Wilson recalled that there was a provision in the room tax ordinance that the Board can, on an annual basis, direct funds through the sweep funds.  She stated if the Board was to choose to tell the Fair Board they could reduce the sweep one-year in order to pull money over for special projects.


Towery said if they wanted to direct a portion of the money to the special projects fund, they could do that.  He didn’t think it was consistent with the motion that was on the table.  He added the other way the funds could be paid would be through the refinance and dedicating the balance available for capital improvements to the Fair Board.


Morrison noted when they originally took the action last year, there was a repayment part that went back to the Board.  She said they have to study the decrease in overall room tax monies because it is not a guaranteed funding stream


VOTE: 5-0.

Green stated they made a commitment around $330,000 and the Board loaned the money to the Fair Board in good faith.  He noted what was missing was when they would pay the money.
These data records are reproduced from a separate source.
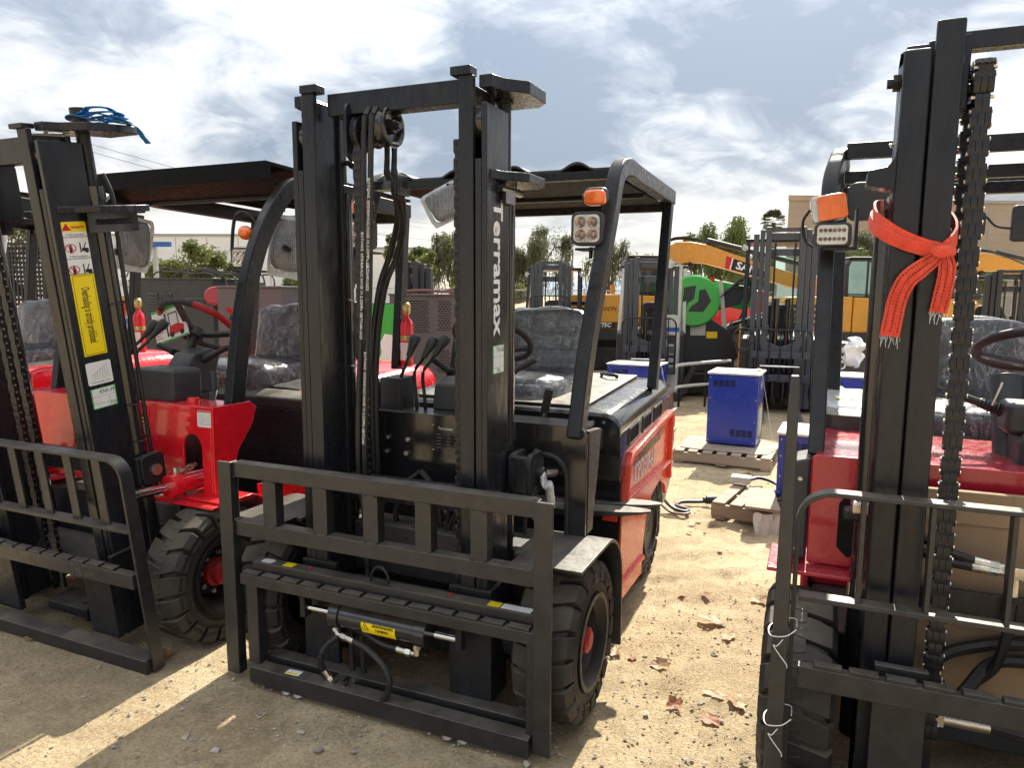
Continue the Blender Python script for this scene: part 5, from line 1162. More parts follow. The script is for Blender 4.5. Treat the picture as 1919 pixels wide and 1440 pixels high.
    q = MB(); q.box(-.575, .575, .70, 1.02, .93, 1.0); P('cowl_panel', q, 'darkred', .012)
    for s in (-1, 1):
        q = MB(); q.prism([(min(s * .587, s * .640), .665), (max(s * .587, s * .640), .665), (max(s * .587, s * .640), .985 if s > 0 else 1.0), (min(s * .587, s * .64), 1.0 if s > 0 else .985)], 'y', .40, .56); co = P('corner_trim', q, 'plastic', .012)
        for z in (.70, .93): bolt(co, (s * .617, .40, z), (0, -1, 0), .8)
        q = MB(); q.box(min(s * .40, s * .70), max(s * .40, s * .615), .33, .58, .636, .650); P('mudguard', q, 'darkred', .004)
        wheel(t, s * .690, .33, .292, .20, s, phase=.15)
        wheel(t, s * .57, 1.70, .26, .17, s, 'gloss', 17)
        q = MB(); q.prism([(.60, .36), (.60, .20), (1.4, .14), (2.0, .40), (2.05, .80), (1.1, .90), (1.0, .62), (.95, .36)], 'x', min(s * .57, s * .60), max(s * .57, s * .60)); P('side_panel', q, 'darkred', .01)
    q = MB(); q.box(-.45, .45, .42, .62, .14, .60); q.box(-.56, .56, .6, 2.0, .15, .36); P('chassis', q, 'excdark', .01)
    # engine cover and side locker with clear film and latch
    q = MB(); q.box(-.57, .57, 1.02, 1.95, .36, .945); P('body_core', q, 'darkred', .012)
    q = MB(Mx.Translation((-.41, 1.38, 1.0))); q.rbox((0, 0, 0), (.155, .40, .075), .28, 24, 10); P('locker_lid', q, 'deck', 0)
    q = MB(Mx.Translation((-.41, 1.40, 1.066))); q.rbox((0, 0, 0), (.14, .34, .016), .3, 20, 6, .008, 4); lf = P('clear_film', q, 'cloudy', 0)
    plate('yellow_label', .075, .10, 'yellow', lf, Mx.Translation((-.47, 1.30, 1.085))); plate('label_text', .062, .085, 'white', lf, Mx.Translation((-.47, 1.30, 1.0862)))
    q = MB(); q.tube([V((-.44 + a, .975, z)) for a, z in ((-.018, .905), (.018, .905), (.012, .965), (-.012, .965))], .004, 8, True); q.prism([(-.458, .985), (-.422, .985), (-.43, .965), (-.45, .965)], 'y', .97, .976); P('lid_latch', q, 'chrome', 0)
    q = MB(); q.box(-.24, .24, .86, 1.0, .93, .97); q.box(-.26, .26, .98, 1.05, .92, 1.0); P('seat_plinth', q, 'steel', .012)
    seat(t, 'seat', 1.14, .915, .27, .385)
    q = MB(); q.cyl((.005, .62, .85), (.005, .84, 1.24), .05, 20); P('steering_column', q, 'plastic', .004)
    q = MB(Mx.Translation((.12, .60, 1.0))); q.prism(rect(.27, .20, .03), 'y', -.09, .09); P('dash_box', q, 'plastic', .022)
    q = MB(); q.box(-.045, .16, .56, .70, 1.09, 1.19); P('column_cowl', q, 'plastic', .02)
    steering(t, (.105, .90, 1.335), .185, (0, .40, .92), (.09, .72, 1.12), knob=False)
    stalk(t, (-.02, .66, 1.145), (-.19, .66, 1.205)); q = MB(); q.tube(spline([(-.07, .64, 1.17), (-.06, .63, 1.21), (-.05, .63, 1.245)], 3), .003, 6); P('zip_tie', q, 'letter', 0)
    lever(t, (-.345, .90, .97), (-.345, .90, 1.05), (-.385, .87, 1.22), r=.009)
    # cardboard sheets stowed behind the backrest
    # overhead guard: square tube, several cross bars
    for s in (-1, 1):
        q = MB(); q.bar((s * .575, .50, .985), (s * .580, .86, 1.86), .050, .065, up=(0, 1, 0)); P('guard_front_post', q, 'steel', .006)
        q = MB(); q.bar((s * .505, 1.60, .96), (s * .525, 1.76, 1.98), .055, .06, up=(0, 1, 0)); P('guard_rear_post', q, 'steel', .006)
        q = MB(); pts = spline([(s * .580, .80, 1.70), (s * .578, .86, 1.88), (s * .560, .95, 1.985), (s * .54, 1.10, 2.03), (s * .535, 1.8, 2.03)], 6); q.strip(pts, .055, .07, up=(0, 0, 1)); P('guard_side_rail', q, 'steel', .010)
    for i, (y, z, h) in enumerate(((.95, 2.035, .055), (1.05, 1.955, .045), (1.30, 1.93, .045), (1.70, 2.0, .04))):
        q = MB(); q.box(-.53, .53, y, y + .04, z - h / 2, z + h / 2); P('guard_crossbar', q, 'steel', .003)
    for x in (-.10, .16, .36):
        q = MB(); q.bar((x, 1.0, 1.975), (x + .08, 1.75, 2.0), .03, .04); P('guard_slat', q, 'steel', .003)
    q = MB(); q.prism([(x - .44, z + 1.845) for x, z in rect(.16, .135, .03)], 'y', .88, .915); mr = P('guard_mirror', q, 'plastic', .006); bolt(mr, (-.385, .879, 1.845), (0, -1, 0), 1.3)
    q = MB(); q.prism([(x - .12, z + 1.775) for x, z in rect(.14, .09, .015)], 'y', 1.10, 1.13); P('speaker_box', q, 'plastic', .006); q = MB(); q.prism([(x + .10, z + 1.775) for x, z in rect(.14, .13, .015)], 'y', 1.10, 1.13); P('rear_mirror', q, 'plastic', .006)
    hose(t, [(-.05, 1.1, 1.80), (-.02, 1.09, 1.765), (.03, 1.09, 1.755)], .004)
    q = MB(); q.box(-.59, -.49, .66, .76, 1.66, 1.672); q.box(-.497, -.487, .66, .78, 1.66, 1.80); P('lamp_bracket', q, 'steel', .002)
    work_lamp(t, (-.565, .655, 1.712), .115, .078, .055, (-.06, -1, .02), leds=(6, 2), lensm='led')
    q = MB(face_frame((-.570, .655, 1.803), (.985, .05, .17), (-.17, 0, .985))); q.prism(rect(.09, .082, .012), 'z', -.005, .006); sg = P('turn_signal', q, 'amber', .003)
    q = MB(face_frame((-.583, .665, 1.803), (.985, .05, .17), (-.17, 0, .985))); q.prism(rect(.105, .088, .014), 'z', -.05, -.004); obj('signal_housing', q, 'lens', sg, .006)
    hose(t, [(-.64, .70, 1.80), (-.66, .70, 1.76), (-.65, .70, 1.70), (-.625, .69, 1.675)], .005)
    return t
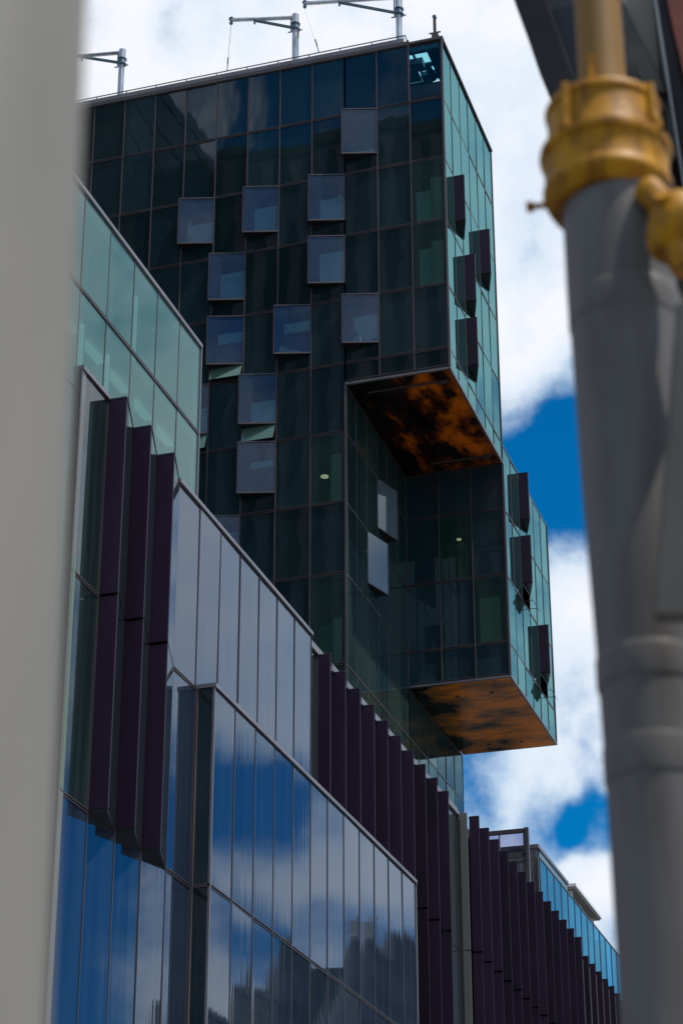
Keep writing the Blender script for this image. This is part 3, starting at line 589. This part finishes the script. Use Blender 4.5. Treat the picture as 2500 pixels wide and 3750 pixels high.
# ================================================================ STREET BLOCK (podium)
WX = -24.5; IX = -24.95; BXX = -23.9; ZP = [32.1, 25.57, 19.0, 12.4, 5.9, -1.6]; MD = 1.97
pod = thing('street_building', 'long street block of mirror glass bays and purple sawtooth fins', 'building', (WX, 52.1, -1.6))
g = MB(); g.box(-60, WX-.35, 52.4, 73.4, -1.6, 31.9); g.box(-60, IX-.3, 73.4, 97.3, -1.6, 31.9); g.box(-60, -24.8, 97.3, 240, -1.6, 31.9)
g.build('body', 'core', pod)
ym = [52.1, 54.07, 56.03, 58.0, 59.98, 61.97, 63.96, 65.95, 67.93, 69.9, 71.9, 73.87]
for i in range(len(ym)-1):
    y0, y1 = ym[i], ym[i+1]
    for r in range(4):
        if 1 <= i <= 3 and r < 2: continue
        if i >= 5 and r >= 1: continue
        vpane(MB(), (WX, y0), (WX, y1), ZP[r+1], ZP[r], tilt=.008).build('window_pane', 'dglass' if (i == 0 and r < 2) else 'silver', pod)
g = MB()
def vm(x, y, z0, z1, w=.034, p=.012): g.box(x-.02, x+p, y-w/2, y+w/2, z0, z1)
def hm(x, y0, y1, z):
    g.box(x-.02, x+.015, y0, y1, z+.03, z+.06); g.box(x-.02, x+.015, y0, y1, z-.06, z-.03)
for i, y in enumerate(ym):
    vm(WX, y, ZP[1] if i > 5 else ZP[4], ZP[0] if not 2 <= i <= 3 else ZP[2])
for z in ZP[1:4]:
    hm(WX, ym[0], ym[1], z); hm(WX, ym[4], ym[5], z)
hm(WX, ym[1], ym[4], ZP[2]); hm(WX, ym[1], ym[4], ZP[3]); hm(WX, ym[5], ym[-1], ZP[1]+.12)
g.build('mullion_grid', 'frame', pod)
g = MB(); g.box(WX-.5, WX+.07, ym[0]-.05, ym[1], 32.1, 32.24); g.box(WX-.5, WX+.07, ym[4], ym[-1]+.04, 32.1, 32.24); g.box(WX-.5, WX-.0, ym[1]+.01, ym[4]-.01, 32.1, 32.22)
g.box(IX-.4, IX+.10, ym[-1]+.05, 97.4, 32.12, 32.30); g.box(IX-.5, IX+.02, ym[-1]+.05, 97.4, 32.31, 32.50)
g.build('coping', 'framepale', pod)
# front end, facing the camera
for r in range(5): MB().box(-60, WX+.02, 52.02, 52.35, ZP[r+1]+.05, ZP[r]-.0).build('end_panel', 'greypanel', pod)
MB().box(WX-.04, WX+.03, 52.0, 52.08, -1.6, 32.1).build('corner_trim', 'frame', pod)
# sawtooth fins
def fin(xi, xt, y0, y1, z0, zs, cap=True):
    """purple face square to the street at y0 from xi to xt; glazed return back to the wall at y1"""
    g = MB()
    for a, b in zip(zs[:-1], zs[1:]): g.box(xi, xt, y0, y0+.07, b+.05, a-(.0 if a == zs[0] else .05))
    g.build('fin_panel', 'fin', pod)
    g = MB()
    for a, b in zip(zs[:-1], zs[1:]): g.plate((xt-.01, y0+.08, b+.05), (xi+.02, y1-.03, b+.05), (xi+.02, y1-.03, a-.05), (xt-.01, y0+.08, a-.05), .03)
    g.build('return_pane', 'finglass', pod)
    g = MB(); g.prism([(xi-.05, y0+.08), (xt-.03, y0+.08), (xi-.05, y1)], zs[0]-.04, zs[0]+.01)
    g.bar((xi, y0+.035, zs[0]+.02), (xt, y0+.035, zs[0]+.02), .08, .04); g.bar((xt, y0+.04, zs[0]-.01), (xi, y1, zs[0]-.01), .05, .05)
    g.build('fin_cap', 'fincap', pod)
    g = MB(); g.bar((xt-.005, y0+.04, zs[0]), (xt-.005, y0+.04, zs[-1]), .018); g.build('edge_trim', 'fincap' if y0 < 60 else 'fin', pod)
    if zs[-1] > 5:
        g = MB(); g.prism([(xi, y0+.0), (xt, y0+.0), (xi, y1)], zs[-1]-.05, zs[-1]+.04); g.build('fin_soffit', 'black', pod)
for i in range(1, 4): fin(WX, BXX, ym[i], ym[i+1], 0, ZP[:3])
for i in range(10): fin(IX, -24.4, 75.9+i*1.975, 75.9+(i+1)*1.975, 0, [32.1, 25.57, 19.0, 12.4, -1.6])
for i in range(13): fin(-24.47, -24.0, 97.75+i*1.96, 97.75+(i+1)*1.96 if i < 12 else 123.2, 0, [32.1, 25.57, 19.0, 12.4, -1.6])
for i in range(16): fin(-25.0, -24.5, 123.7+i*1.96, 123.7+(i+1)*1.96, 0, [32.1, 25.57, 19.0, 12.4, -1.6])
# glazed slots between the runs of fins
for r in range(4):
    vpane(MB(), (IX, 73.9), (IX, 75.88), ZP[r+1], ZP[r]).build('window_pane', 'finglass', pod)
    vpane(MB(), (IX, 95.7), (IX, 97.4), ZP[r+1], ZP[r]).build('window_pane', 'finglass', pod)
    g = MB(); g.box(IX, -24.49, 97.4, 97.5, ZP[r+1]+.05, ZP[r]+(.12 if r == 0 else 0)); g.build('end_panel', 'greypanel', pod)
g = MB(); g.box(IX-.01, IX+.06, 75.84, 75.9, -1.6, 32.1); g.box(IX-.01, IX+.04, 97.34, 97.39, -1.6, 32.1); g.build('slot_mullion', 'fincap', pod)
# projecting mirror bay
yb = [62.13+i*1.989 for i in range(13)]; ZB = [25.6, 19.03, 12.4, 5.9, -1.6]
g = MB(); g.box(WX+.05, BXX-.25, yb[0]+.3, yb[-1]-.1, -1.6, 25.5); g.build('bay_body', 'core', pod)
for i in range(12):
    for r in range(3): vpane(MB(), (BXX, yb[i]), (BXX, yb[i+1]), ZB[r+1], ZB[r], tilt=.008).build('window_pane', 'silver', pod)
for r in range(4): vpane(MB(), (WX, yb[0]), (BXX, yb[0]), ZB[r+1], ZB[r], tilt=.002).build('window_pane', 'dglass', pod)
g = MB()
for y in yb: vm(BXX, y, -1.6, 25.6)
for z in ZB[1:4]: hm(BXX, yb[0], yb[-1], z)
for z in ZB[1:4]: g.box(WX, BXX, yb[0]-.04, yb[0]+.0, z-.06, z+.06)
g.build('mullion_grid', 'frame', pod)
g = MB(); g.box(WX+.06, BXX+.07, yb[0]-.06, yb[-1]+.03, 25.6, 25.74); g.build('coping', 'framepale', pod)
for q in ((BXX-.05, BXX+.03, yb[0]-.04, yb[0]+.03, -1.6, 25.6), (BXX-.05, BXX+.03, yb[-1]-.04, yb[-1]+.05, -1.6, 25.6), (WX+.0, WX+.05, yb[0]-.05, yb[0]-.01, -1.6, 25.6)): MB().box(*q).build('corner_trim', 'framepale', pod)
# green edge of the first glazed bay
MB().box(WX+.0, WX+.03, 52.18, 52.26, 19.1, 26).build('glass_edge', mat('green glass edge', (.08, .22, .10), .3), pod)

# ================================================================ GREEN GLASS UPPER STOREYS
GX = -24.62
pav = thing('glass_block', 'pale green glass upper storeys set just behind the roof edge at left', 'building', (GX, 61.8, 31.9))
gy = [61.82-i*1.987 for i in range(10)]; GZ = [38.2, 34.82, 31.4]
for i in range(9):
    for r in range(2):
        a, b = gy[i+1], gy[i]; g = MB(); o1, o2 = jit(.006), jit(.006)
        g.quad((GX+o1, a+.02, GZ[r+1]+.03), (GX+o2, b-.02, GZ[r+1]+.03), (GX+o2, b-.02, GZ[r]-.03), (GX+o1, a+.02, GZ[r]-.03)); g.build('window_pane', 'green', pav)
for i in range(5, 9):
    g = MB(); g.quad((GX, max(gy[i+1], 40)+.02, 20), (GX, min(gy[i]-.02, 51.95), 20), (GX, min(gy[i]-.02, 51.95), 31.37), (GX, gy[i+1]+.02, 31.37)); g.build('window_pane', 'green', pav)
g = MB()
for y in gy: g.box(GX-.03, GX+.014, y-.018, y+.018, 31.5 if y > 52 else 20, 38.2)
g.box(GX-.03, GX+.04, gy[-1], gy[0], 34.79, 34.84); g.box(GX-.03, GX+.04, gy[-1], gy[0], 34.87, 34.90); g.build('mullion_grid', 'frame', pav)
g = MB(); g.box(GX-.3, GX+.07, gy[-1], gy[0]+.03, 38.2, 38.34); g.build('coping', 'framepale', pav); MB().box(GX-.05, GX+.05, gy[0]-.02, gy[0]+.05, 31.5, 38.2).build('corner_trim', 'framepale', pav)
g = MB(); g.box(-45, GX-.1, gy[-1], gy[0], 37.75, 38.15); g.box(-45, GX-.1, gy[-1], gy[0], 34.45, 34.75); g.build('ceiling', mat('white ceiling', (.75, .80, .76), .9), pav)
g = MB(); g.box(-45, -28.2, gy[-1], gy[0]-.1, 31.5, 37.7); g.box(-45, GX-.15, gy[0]-.2, gy[0], 31.5, 37.7); g.box(-45, GX, gy[-1]-.2, gy[-1], 31.5, 38.1); g.build('inner_wall', mat('pale green plaster', (.42, .60, .55), .9), pav)
for i in range(1, 9): MB().box(-28, GX-.75, gy[i]-.12, gy[i]+.12, 31.5, 37.7).build('partition', mat('white partition', (.62, .72, .68), .9), pav)
for i in range(7): MB().box(GX-1.0, GX-.75, gy[i]-1.75, gy[i]-.35, 34.30, 34.38).build('light_fitting', 'strip', pav)
for i in (2, 3, 4): MB().box(GX-.5, GX-.38, gy[i]-.9, gy[i]-.75, 35.0 if i == 2 else 31.6, 37.6 if i == 2 else 34.3).build('light_fitting', 'strip', pav)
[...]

Gleason explained the intention was to pay back the unsecured loan and the initial payment over a three-year period, and start to pay back in the fourth year.  He hoped they would be able to adjust the schedule of payments of the bond in such a way that they could make a quicker repayment pending the decision of the Board.  He said the new forecast was to bring back experts to do some analysis on what they think would happen.


Van Vactor was concerned that if they reduced the payment early in the payment, they increase them in the out years and in a period of uncertainty that would be a risk.


Sorenson stated by having the analysis on the refinance and the agreement between County Administrator and the Fair Board is important and a positive thing.  He noted the policy direction of the Board allowing the refinancing was a positive move for the community.


Morrison asked Van Vactor, Towery, Warren Wong and Gleason to come back as soon as possible with some type of recommendation on the payback of the special tourism dollars.


Gleason presumed the payback was five years from date of sale.


Wilson noted there would be a Board Order capturing the direction to proceed on the refinancing and the sweep and the review of the allocation after five years.


Morrison recalled that Zagorin would take back to Kari Westlund that the Board wanted a summary presented in December.


There being no further business, Commissioner Morrison recessed the meeting at 1:30 p.m.